On August 7, Senator Crapo offered an amendment during consideration of the “Inflation Reduction Act” to prevent the IRS from using any of the $80 billion of funding for audits on individuals and small businesses with taxable incomes below $400,000. Senate Democrats rejected the amendment along party lines, 50-50.
You know a liberal is lying because their lips are moving.
When I offered my amendment to simply make it clear that the $80 billion being given to the IRS--six times its current annual budget--could not be utilized to audit people making less than $400,000, the most they would agree to was to say they did not ‘intend’ to audit them. That’s because they know from the analysis of the Joint Committee on Taxation that most underreported income occurs among taxpayers earning less than $200,000 per year, and from the Congressional Budget Office that they cannot collect the $200 billion they are claiming without auditing people making less than $400,000. If they truly do not intend to audit anyone making less than $400,000, then they would have supported my amendment, turning ‘intent’ into binding statute.”
The truth is, it isn't the rich who "cheat" on taxes. Since they are rich, they have fancy teams of tax avoidance CPAs and lawyers to dodge taxes legally. The people who "cheat" are the ones who make just enough money for the bite of taxes to truly hurt them: the middle and upper middle class.
If you're rich, even though you pay a lot in taxes, the diminishing returns on what money can buy you means that the incentive to cheat is much lower. The risk/reward calculation strongly favors strict compliance.
The biggest tax cheat by far IMO is people with small businesses writing off shit they're not supposed to, like their personal vehicles. This is super common, and I know a bunch of people who do it. These are the kinds of people who are going to get blown up with audits.
Honestly….$400,000 is hella high though. If it was maybe like $250K I’d consider that within the realm of “normal people”, but 400 isn’t the gotcha it’s meant to be
Joe Biden made an explicit promise to not raise taxes on anyone under $400k, which is why the number was chosen.
It is incredibly high but as other have pointed out it is the number Democrats put forth and not Republicans.

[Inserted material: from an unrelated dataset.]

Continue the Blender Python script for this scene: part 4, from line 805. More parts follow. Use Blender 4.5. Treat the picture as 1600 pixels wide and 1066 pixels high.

Republicans are simply holding them to their own standards.
I agree that it should be lower to around 200k - 250k, depends a bit if it family income vs personal income.
I also doubt Republicans care, it is just theater and politics. They put the 400k mark to highlight Dems bullshit not to protect the middle and working class.
That's the rub though, as the left doesn't actually have any.
True. They're almost exclusively controlled opposition.
It includes small business so if you have like 8 employees all making 50k + benefits you would need to be making more than $400k as a business to stay afloat.
That may not really be accurate though. They’d have to earn at least $400K worth of “revenue” to pay folks, but to the business those salaries are an expense and could be looked at as or even cause a loss. In terms of taxable income this hypothetical business would have to clear like $800K in order to hit a $400K “income”…. And that’s not even considering inventory and other normal costs of running a small business that would chip away at the actually taxable income.
Some other folks made it clear why they picked the 400 number but it’s still theatrical bullshit
But it was UNDER 400k, so that includes 200k, 100k, 50k... but like the other comments said its not like the Dems would suddenly jump on board if it was 200k.